SET PROBLEM –
Retype each entry below exactly as it stands.

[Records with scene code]
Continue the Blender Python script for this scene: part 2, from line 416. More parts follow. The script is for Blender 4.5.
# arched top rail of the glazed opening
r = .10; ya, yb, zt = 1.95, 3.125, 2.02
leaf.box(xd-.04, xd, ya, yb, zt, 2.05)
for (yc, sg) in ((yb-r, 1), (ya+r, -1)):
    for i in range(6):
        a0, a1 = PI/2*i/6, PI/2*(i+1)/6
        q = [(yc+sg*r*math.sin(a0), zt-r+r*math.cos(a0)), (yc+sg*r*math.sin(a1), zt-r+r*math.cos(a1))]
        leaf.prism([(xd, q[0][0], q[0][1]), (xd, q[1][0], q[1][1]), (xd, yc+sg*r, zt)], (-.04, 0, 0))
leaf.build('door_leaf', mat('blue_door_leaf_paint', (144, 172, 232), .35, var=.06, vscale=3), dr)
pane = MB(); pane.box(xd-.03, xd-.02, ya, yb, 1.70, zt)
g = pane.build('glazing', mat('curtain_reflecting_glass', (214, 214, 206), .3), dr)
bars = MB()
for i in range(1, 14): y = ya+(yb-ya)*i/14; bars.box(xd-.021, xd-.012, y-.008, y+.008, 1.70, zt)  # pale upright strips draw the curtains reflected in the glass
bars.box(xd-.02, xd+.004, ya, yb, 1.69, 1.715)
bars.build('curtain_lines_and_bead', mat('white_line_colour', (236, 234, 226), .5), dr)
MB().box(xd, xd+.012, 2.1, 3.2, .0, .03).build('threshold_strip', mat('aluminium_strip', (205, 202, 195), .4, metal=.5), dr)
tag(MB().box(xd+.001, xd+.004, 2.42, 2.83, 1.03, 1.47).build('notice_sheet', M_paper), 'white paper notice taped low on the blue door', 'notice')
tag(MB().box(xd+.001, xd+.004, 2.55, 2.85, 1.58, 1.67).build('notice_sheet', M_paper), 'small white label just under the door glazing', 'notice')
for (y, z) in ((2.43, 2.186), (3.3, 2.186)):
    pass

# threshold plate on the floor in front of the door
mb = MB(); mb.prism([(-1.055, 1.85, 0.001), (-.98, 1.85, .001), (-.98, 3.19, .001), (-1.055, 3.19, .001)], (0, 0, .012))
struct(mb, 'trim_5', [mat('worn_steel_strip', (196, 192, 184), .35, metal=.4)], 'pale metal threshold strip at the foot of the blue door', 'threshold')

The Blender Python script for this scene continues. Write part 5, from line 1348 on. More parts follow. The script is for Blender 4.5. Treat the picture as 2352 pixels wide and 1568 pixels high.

REPLY –
Continue the Blender Python script for this scene: part 2, from line 416. More parts follow. The script is for Blender 4.5.
# arched top rail of the glazed opening
r = .10; ya, yb, zt = 1.95, 3.125, 2.02
leaf.box(xd-.04, xd, ya, yb, zt, 2.05)
for (yc, sg) in ((yb-r, 1), (ya+r, -1)):
    for i in range(6):
        a0, a1 = PI/2*i/6, PI/2*(i+1)/6
        q = [(yc+sg*r*math.sin(a0), zt-r+r*math.cos(a0)), (yc+sg*r*math.sin(a1), zt-r+r*math.cos(a1))]
        leaf.prism([(xd, q[0][0], q[0][1]), (xd, q[1][0], q[1][1]), (xd, yc+sg*r, zt)], (-.04, 0, 0))
leaf.build('door_leaf', mat('blue_door_leaf_paint', (144, 172, 232), .35, var=.06, vscale=3), dr)
pane = MB(); pane.box(xd-.03, xd-.02, ya, yb, 1.70, zt)
g = pane.build('glazing', mat('curtain_reflecting_glass', (214, 214, 206), .3), dr)
bars = MB()
for i in range(1, 14): y = ya+(yb-ya)*i/14; bars.box(xd-.021, xd-.012, y-.008, y+.008, 1.70, zt)  # pale upright strips draw the curtains reflected in the glass
bars.box(xd-.02, xd+.004, ya, yb, 1.69, 1.715)
bars.build('curtain_lines_and_bead', mat('white_line_colour', (236, 234, 226), .5), dr)
MB().box(xd, xd+.012, 2.1, 3.2, .0, .03).build('threshold_strip', mat('aluminium_strip', (205, 202, 195), .4, metal=.5), dr)
tag(MB().box(xd+.001, xd+.004, 2.42, 2.83, 1.03, 1.47).build('notice_sheet', M_paper), 'white paper notice taped low on the blue door', 'notice')
tag(MB().box(xd+.001, xd+.004, 2.55, 2.85, 1.58, 1.67).build('notice_sheet', M_paper), 'small white label just under the door glazing', 'notice')
for (y, z) in ((2.43, 2.186), (3.3, 2.186)):
    pass

# threshold plate on the floor in front of the door
mb = MB(); mb.prism([(-1.055, 1.85, 0.001), (-.98, 1.85, .001), (-.98, 3.19, .001), (-1.055, 3.19, .001)], (0, 0, .012))
struct(mb, 'trim_5', [mat('worn_steel_strip', (196, 192, 184), .35, metal=.4)], 'pale metal threshold strip at the foot of the blue door', 'threshold')

The Blender Python script for this scene continues. Write part 5, from line 1348 on. More parts follow. The script is for Blender 4.5. Treat the picture as 2352 pixels wide and 1568 pixels high.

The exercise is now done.